§ **Direction**: Only the lines from the first one through the line with "L_, l_ = leaves(cl, 9000, .7);" should be printed, exactly as they appear.

§ **Data excerpt**:
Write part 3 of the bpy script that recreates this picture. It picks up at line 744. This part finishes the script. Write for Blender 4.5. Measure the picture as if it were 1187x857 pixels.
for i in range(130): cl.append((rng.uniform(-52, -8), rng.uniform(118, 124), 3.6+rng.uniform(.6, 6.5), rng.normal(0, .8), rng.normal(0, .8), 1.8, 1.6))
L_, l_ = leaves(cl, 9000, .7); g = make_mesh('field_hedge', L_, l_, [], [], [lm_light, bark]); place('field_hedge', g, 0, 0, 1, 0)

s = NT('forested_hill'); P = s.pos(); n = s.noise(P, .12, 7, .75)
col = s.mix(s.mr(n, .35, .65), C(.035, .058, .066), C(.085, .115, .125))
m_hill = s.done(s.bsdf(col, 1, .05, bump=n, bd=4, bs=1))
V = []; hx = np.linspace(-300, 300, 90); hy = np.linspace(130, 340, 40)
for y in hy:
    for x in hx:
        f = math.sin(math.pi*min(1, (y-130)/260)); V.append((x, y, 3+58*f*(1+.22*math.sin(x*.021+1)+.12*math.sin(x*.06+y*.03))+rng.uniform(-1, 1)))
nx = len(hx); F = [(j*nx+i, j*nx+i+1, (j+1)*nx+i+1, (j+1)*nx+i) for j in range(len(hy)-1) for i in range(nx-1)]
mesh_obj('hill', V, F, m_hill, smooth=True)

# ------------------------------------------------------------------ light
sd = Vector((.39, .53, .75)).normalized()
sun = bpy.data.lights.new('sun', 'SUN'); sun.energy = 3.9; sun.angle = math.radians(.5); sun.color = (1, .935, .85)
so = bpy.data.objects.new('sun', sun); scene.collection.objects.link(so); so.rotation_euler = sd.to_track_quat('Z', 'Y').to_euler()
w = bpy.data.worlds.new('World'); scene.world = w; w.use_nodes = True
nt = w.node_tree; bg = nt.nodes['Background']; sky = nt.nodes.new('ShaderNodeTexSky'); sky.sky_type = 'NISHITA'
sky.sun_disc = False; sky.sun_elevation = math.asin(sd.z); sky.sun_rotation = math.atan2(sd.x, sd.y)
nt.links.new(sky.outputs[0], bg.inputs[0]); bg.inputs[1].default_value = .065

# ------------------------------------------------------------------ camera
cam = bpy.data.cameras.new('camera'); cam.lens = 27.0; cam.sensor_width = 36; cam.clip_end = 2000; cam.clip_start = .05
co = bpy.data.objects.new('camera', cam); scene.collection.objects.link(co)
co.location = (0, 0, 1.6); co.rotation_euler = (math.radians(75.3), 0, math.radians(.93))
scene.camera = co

§ **Result**:
Write part 3 of the bpy script that recreates this picture. It picks up at line 744. This part finishes the script. Write for Blender 4.5. Measure the picture as if it were 1187x857 pixels.
for i in range(130): cl.append((rng.uniform(-52, -8), rng.uniform(118, 124), 3.6+rng.uniform(.6, 6.5), rng.normal(0, .8), rng.normal(0, .8), 1.8, 1.6))
L_, l_ = leaves(cl, 9000, .7); g = make_mesh('field_hedge', L_, l_, [], [], [lm_light, bark]); place('field_hedge', g, 0, 0, 1, 0)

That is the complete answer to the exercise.